I purchased a tour for the next day so we are on our way early. The Nijo-jo Castle is one of the seventeen assets of Historic Monuments of Ancient Kyoto which have been designated by UNESCO as a World Heritage Site. We did not see all 17 sites, I need to leave something for next time. The castle was built as the Kyoto residence of the Tokugawa Shoguns in 1626.





Next on the tour was Kinkaku-ji Temple or the Golden Pavillion, with 2 floors covered entirely in thin layers of pure gold and detailed architecture situated in a beautiful garden. The first words out of my mouth were “OH MY”. This is also one of the 17 UNESCO sites.













The Imperial Palace used to be the residence of Japan's Imperial Family until 1868, when the emperor and capital were moved from Kyoto to Tokyo. The current Emperor will occasionally return to the palace for celebrations. It was interesting to see the use of squeaky floors as an alarm system.

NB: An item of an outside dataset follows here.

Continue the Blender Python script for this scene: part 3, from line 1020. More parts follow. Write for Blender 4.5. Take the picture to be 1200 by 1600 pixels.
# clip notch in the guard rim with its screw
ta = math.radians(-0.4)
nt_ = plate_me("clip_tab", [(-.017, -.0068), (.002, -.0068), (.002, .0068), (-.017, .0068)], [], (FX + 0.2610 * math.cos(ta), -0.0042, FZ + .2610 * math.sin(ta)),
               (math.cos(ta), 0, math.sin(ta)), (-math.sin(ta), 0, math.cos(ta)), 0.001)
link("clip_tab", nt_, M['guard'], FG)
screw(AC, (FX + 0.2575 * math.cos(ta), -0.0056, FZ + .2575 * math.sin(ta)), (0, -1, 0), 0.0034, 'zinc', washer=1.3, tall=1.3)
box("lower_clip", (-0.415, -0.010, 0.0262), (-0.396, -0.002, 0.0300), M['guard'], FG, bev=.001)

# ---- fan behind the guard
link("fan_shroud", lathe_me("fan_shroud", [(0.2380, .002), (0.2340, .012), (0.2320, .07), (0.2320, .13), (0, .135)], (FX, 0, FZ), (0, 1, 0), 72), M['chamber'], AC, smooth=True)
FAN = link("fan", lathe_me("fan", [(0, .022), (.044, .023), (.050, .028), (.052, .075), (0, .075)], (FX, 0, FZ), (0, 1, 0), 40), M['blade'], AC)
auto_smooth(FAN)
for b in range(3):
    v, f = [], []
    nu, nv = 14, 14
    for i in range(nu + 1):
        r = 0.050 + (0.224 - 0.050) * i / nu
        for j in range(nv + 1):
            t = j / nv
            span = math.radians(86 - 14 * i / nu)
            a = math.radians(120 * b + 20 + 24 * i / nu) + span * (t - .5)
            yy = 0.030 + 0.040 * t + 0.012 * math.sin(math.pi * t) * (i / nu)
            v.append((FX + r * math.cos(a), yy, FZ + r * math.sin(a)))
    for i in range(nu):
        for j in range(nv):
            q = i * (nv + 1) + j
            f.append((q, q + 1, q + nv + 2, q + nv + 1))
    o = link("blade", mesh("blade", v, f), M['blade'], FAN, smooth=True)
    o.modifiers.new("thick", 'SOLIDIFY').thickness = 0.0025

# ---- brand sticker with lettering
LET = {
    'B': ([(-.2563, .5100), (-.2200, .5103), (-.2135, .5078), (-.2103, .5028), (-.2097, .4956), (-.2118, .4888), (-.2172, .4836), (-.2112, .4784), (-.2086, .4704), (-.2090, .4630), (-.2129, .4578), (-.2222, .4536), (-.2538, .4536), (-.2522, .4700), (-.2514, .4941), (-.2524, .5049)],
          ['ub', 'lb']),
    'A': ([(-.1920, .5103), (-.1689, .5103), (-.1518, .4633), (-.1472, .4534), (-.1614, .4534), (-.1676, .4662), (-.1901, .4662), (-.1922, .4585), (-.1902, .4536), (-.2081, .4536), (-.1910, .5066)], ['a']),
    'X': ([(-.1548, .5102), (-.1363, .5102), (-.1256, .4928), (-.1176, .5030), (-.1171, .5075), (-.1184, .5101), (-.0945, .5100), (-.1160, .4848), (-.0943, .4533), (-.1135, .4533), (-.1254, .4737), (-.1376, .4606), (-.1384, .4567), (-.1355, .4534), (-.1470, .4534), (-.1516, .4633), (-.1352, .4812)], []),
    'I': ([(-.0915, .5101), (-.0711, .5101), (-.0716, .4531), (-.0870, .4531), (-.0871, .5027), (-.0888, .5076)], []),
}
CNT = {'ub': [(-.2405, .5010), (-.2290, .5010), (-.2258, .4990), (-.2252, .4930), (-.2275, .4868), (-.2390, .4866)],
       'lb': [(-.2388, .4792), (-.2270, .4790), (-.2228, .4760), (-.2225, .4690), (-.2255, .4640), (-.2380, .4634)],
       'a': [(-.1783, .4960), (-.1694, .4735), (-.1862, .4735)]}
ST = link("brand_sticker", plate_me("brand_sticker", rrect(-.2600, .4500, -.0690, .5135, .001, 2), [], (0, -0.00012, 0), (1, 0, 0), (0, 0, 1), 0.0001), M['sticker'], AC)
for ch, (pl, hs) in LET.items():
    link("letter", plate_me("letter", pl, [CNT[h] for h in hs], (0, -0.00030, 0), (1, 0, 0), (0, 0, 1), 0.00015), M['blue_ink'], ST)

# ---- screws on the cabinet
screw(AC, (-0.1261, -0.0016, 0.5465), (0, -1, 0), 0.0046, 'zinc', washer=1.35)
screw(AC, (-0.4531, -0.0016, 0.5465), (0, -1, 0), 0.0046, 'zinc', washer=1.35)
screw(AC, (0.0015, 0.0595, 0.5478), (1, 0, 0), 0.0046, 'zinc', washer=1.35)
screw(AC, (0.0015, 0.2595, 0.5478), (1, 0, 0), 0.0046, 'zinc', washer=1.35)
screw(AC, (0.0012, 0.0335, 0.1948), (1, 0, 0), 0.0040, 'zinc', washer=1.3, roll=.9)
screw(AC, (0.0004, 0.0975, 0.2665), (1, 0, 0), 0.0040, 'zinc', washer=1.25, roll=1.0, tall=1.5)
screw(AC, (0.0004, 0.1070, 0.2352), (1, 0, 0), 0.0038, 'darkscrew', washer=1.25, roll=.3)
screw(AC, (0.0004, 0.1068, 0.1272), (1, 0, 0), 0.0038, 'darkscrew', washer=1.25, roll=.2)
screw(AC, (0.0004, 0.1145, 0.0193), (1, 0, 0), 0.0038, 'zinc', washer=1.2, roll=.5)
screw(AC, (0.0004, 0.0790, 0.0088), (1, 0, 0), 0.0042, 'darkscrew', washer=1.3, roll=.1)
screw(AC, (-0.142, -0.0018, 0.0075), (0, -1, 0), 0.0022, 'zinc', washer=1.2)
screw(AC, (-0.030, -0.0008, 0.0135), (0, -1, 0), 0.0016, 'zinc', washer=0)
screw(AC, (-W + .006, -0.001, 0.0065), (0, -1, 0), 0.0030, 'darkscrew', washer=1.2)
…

After lunch we visited the Heian-jingu Shrine.  It has a relatively short history, dating back just over a hundred years to 1895. The shrine was built for the 1,100th anniversary of the capital's establishment in Kyoto and is dedicated to the spirits of the first and last emperors who reigned from the city, Emperor Kammu (737-806) and Emperor Komei (1831-1867). Heian is the former name of Kyoto. This is where we saw a cute girl and her brother having just been blessed in their traditional outfits.

















The Sanjusangen-do Temple is the world's longest wooden structure, housing 1,001 life-size statues of Buddhist Kannon deities dating back to the 13th century. I was blown away by this!










Finally the tour ended with the walk up the Kiyomizu slope (a street lined with souvenir shops) and the Kiyomizu-dera Temple (UNESCO) located at a hilltop. The temple has the Otowa waterfall flowing from beneath the main hall, known to grant wishes to those who drink it. People were lined up in order to have their wishes granted.